ICE cotton jumped to a two-week high on Monday as historic rains in South Carolina, which flooded streets and left nine people dead, also inundated cotton fields in the region, potentially damaging yields and crop quality. "It's a veritable disaster," said Jordan Lea, chairman and co-owner of Eastern Trading in Greenville, South Carolina, who said he had heard reports of fields where cotton was submerged.
He said even before the torrential rains that delivered 15-20 inches in the past few days, farmers "hadn't had any sun in the last two weeks." Nonetheless, Lea said he heard a certain level of optimism from farmers and ginners who thought the crop may still have enough time to recover before harvest.
While the Carolinas make up just 5 percent of overall US cotton acreage, they are important due to their proximity to the downstream US textile industry, he said. December cotton on ICE Futures US settled up by 1.73 cent on Monday, a 2.9 percent gain, to 61.87 cents per pound, after rising as high as 62.23 cents a pound, its highest level since September 18. Total futures market volume rose by 14,207 to 28,516 lots. Data showed total open interest gained 295 to 188,488 contracts in the previous session.

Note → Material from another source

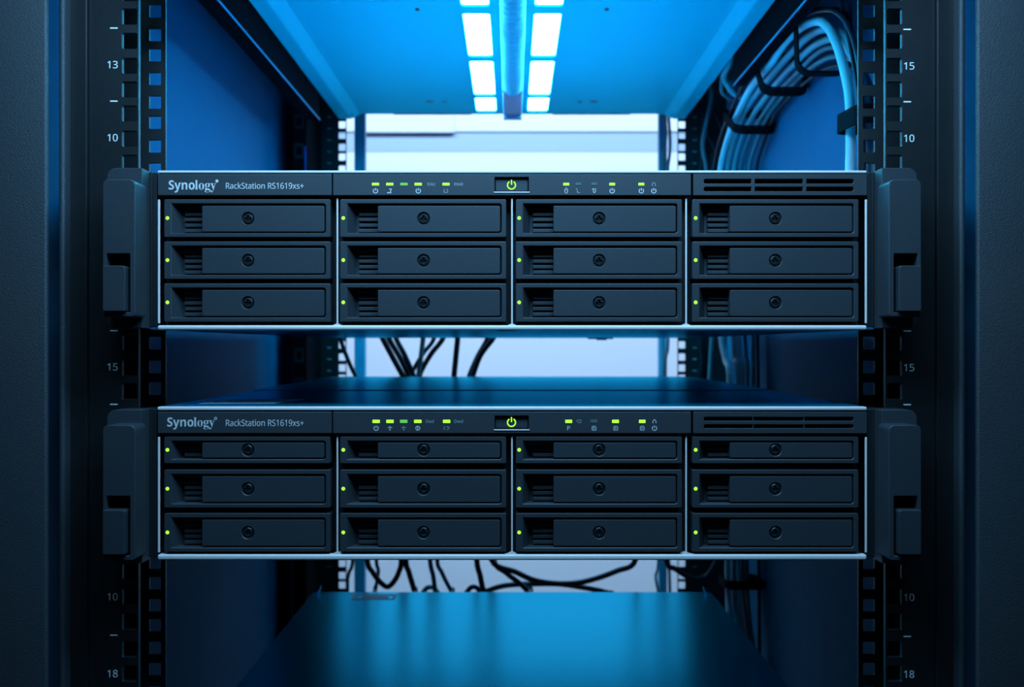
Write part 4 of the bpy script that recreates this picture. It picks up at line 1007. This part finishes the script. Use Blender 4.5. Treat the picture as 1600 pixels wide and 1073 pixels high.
lower = dict(label='lower of the two black twelve-bay rack servers, with a pale sticker on its lid', zbot=fz(875),
    top=(635.3, 641.2), head=(643, 676.8), bottom=(866.2, 875), rows=[(682, 724), (734, 793.4), (802, 862)], seam_k=1.366,
    btn=(649.3, 670), vents=((651, 657.2), (662.7, 668.8)), vent_bars=((1175.8, 1177.4), (1255.3, 1256.7)),
    brand_x=(262, 303, 336), brand_base=666, brand_cap=14, brand_dot=(337.5, 653.4, 2.3, True), model_base=665.2, model_cap=9.8,
    led_y=658, led_h=5.0, leds=[(588, 11.4, 'green'), (609.6, 11.4, 'green'), (631, 11.6, 'green_dim'), (653, 11.6, 'green'), (698, 11.4, 'green'),
          (888.5, 10.6, 'green'), (927.8, 11, 'led_off'), (961.5, 10.6, 'green'), (1003.2, 10, 'green')],
    icon_y=668.6, icons=[(588, 'power', 0), (609.5, 'cross', 0), (631, 'cross', 1), (653, 'clock', 0), (698, 'curl', 1), (904.5, 'square', 1), (928, 'box', 0), (961.8, 'box', 0), (1003.2, 'box', 0), (1022.3, 'power', 0), (1022.3, 'house', 0)],
    captions=[('Dwd', 665.5, 678, 660.4, 5.0, 1), ('Dwd', 710, 723.5, 660.4, 5.0, 1), ('P', 886.2, 890.6, 671.8, 6.6, 0)],
    ear=dict(top=-97, bot=-332, h_top=-117, h_bot=-318, w_top=-222.5, w_bot=-311, t_top=-242, t_bot=-307.5), sticker=True)
make_server(upper)
make_server(lower)

# chassis below, only its lid in view
low = thing('equipment_chassis', 'blue-lit metal equipment chassis below the lower server, only its lid in view', 'server', (0, 600, -800))
def lowp(m, name, material, **kw):
    for v in m.bm.verts:
        v.co -= Vector((0, 600, -800))
    return m.build(name, material, low, **kw)
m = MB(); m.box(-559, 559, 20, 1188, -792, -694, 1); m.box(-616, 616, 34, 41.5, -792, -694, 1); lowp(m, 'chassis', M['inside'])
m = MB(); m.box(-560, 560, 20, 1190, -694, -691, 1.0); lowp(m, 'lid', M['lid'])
for s in (-1, 1):
    m = MB()
    m.loft([[(s * 540 + a, 1150 + b, -691 + c) for a, b, c in ((-3, -6, 0), (3, -6, 0), (3, 6, 0), (-3, 6, 0))], [(s * 534 + a, 1172 + b, -671 + c) for a, b, c in ((-1, -4, 0), (1, -4, 0), (1, 4, 0), (-1, 4, 0))]])
    lowp(m, 'corner_tab', M['lid'])
m = MB()
m.plate([rrect(-440, -320, 1110, 1160, 3), list(reversed(rrect(-432, -328, 1118, 1152, 2)))], -691, -690, axis='z')
m.box(-410, -340, 1128, 1140, -691, -690)
lowp(m, 'lid_label', M['label'], label='pale label at the rear edge of the lid')

# ================================================================== cables
def px_path(pts, k=None, x=None):
    """points (px, py) or (px, py, k) of the photograph set at depth ratio k, or on the plane x = const"""
    out = []
    for p in pts:
        kk = p[2] if len(p) > 2 else (k if x is None else x / (p[0] - 800))
        out.append(((p[0] - 800) * kk, (kk - 1) * DU, (541 - p[1]) * kk))
    return out

RUNS = []
def cable(pts, r, material, label, group=None, sub=6):
    RUNS.append((smooth_path(pts, sub), r))
    c = Vector(pts[0])
    m = MB()
    m.tube([tuple(Vector(p) - c) for p in pts], r, 12, sub)
    return tag(m.build('cable', M[material], None, tuple(c), smooth=50), label, 'cable', group)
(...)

Certificated cotton stocks deliverable as of October 2 totalled 44,843 480-lb bales, up from 44,757 in the previous session. The dollar index was up 0.32 percent. The Thomson Reuters CoreCommodity CRB Index, which tracks 19 commodities, was up 1.17 percent. Speculators cut their net long position in cotton to 11,200 contracts during the week ended September 29, down from 11,278 contracts the week before, according to US government data released Friday after market close. The Relative Strength Index in the most-active contract rose to 50.626.